No other city has the capacity, protections of its citizrns and visitors to accomodate any size headquarters for Amazon. NYC is a crowded city but only in Manhattan. You have Richmond county (Staten Island) Who has the room and everything else that goes by being part of New York City. Staten Islanders makes the same case Mnahattan makes to Amazon except Staten Island has the space and not the congestion Manhattan does.
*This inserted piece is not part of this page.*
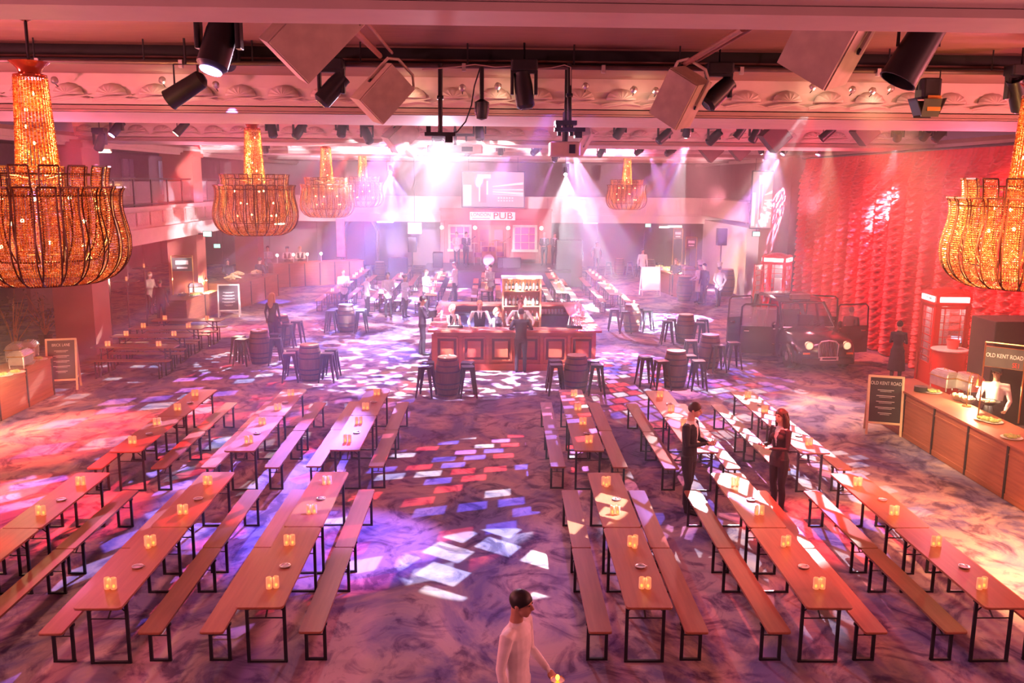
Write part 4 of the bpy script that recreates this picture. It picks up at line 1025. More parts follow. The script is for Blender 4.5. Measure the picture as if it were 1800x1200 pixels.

Adam
 New York City Assembly Speaker
 
By Erin Durkin
NEW YORK DAILY NEWS


The City Council’s LGBT caucus is pushing Amazon not to put its new headquarters in a city without strong laws against anti-gay discrimination.
In a letter to Amazon CEO Jeff Bezos, Speaker Corey Johnson and four other gay Council members say they’re “very concerned” that the company’s second headquarters could land somewhere “that fails to protect residents from discrimination.”
Out of 20 bids Amazon is considering for the massive project, 11 are in states that advocates say lack laws prohibiting discrimination in employment, housing, public accommodation or credit on the basis of sexual orientation.
“This would have a devastating impact on tens of thousands of employees who Amazon plans to hire, putting them and their families at risk,” the pols wrote. “No one should have to risk losing their job, be denied housing, refused service, or unfairly denied credit because of who they are and who they love.” Considering gay rights laws would be a boon to New York City’s own bid, which is among the finalists.
New York has proposed Manhattan’s far West Side and downtown along with waterfront Brooklyn and Queens as potential development areas. “Here in New York, we know that equality, diversity and fairness are good not only for our communities but for business as well,” wrote the caucus members, who also include Danny Dromm and Jimmy Van Bramer of Queens, Carlos Menchaca of Brooklyn and Ritchie Torres of the Bronx. Amazon is expected to have some 50,000 employees at its new location.

The “No Gay? No Way!” campaign is urging the company to nix locations without comprehensive anti-discrimination laws — which would rule out applications by Philadelphia, Austin, Dallas, Miami and Atlanta among others.
“These leaders in the NYC City Council are exactly right. Amazon should locate HQ2 in a state that doesn’t discriminate against LGBT people and their families,” said campaign manager Conor Gaughan. “New York and other states with anti-discrimination protections understand the importance of this, and when they affirm it, they’re showing they have a competitive advantage over states that do discriminate. Amazon should pay close attention.”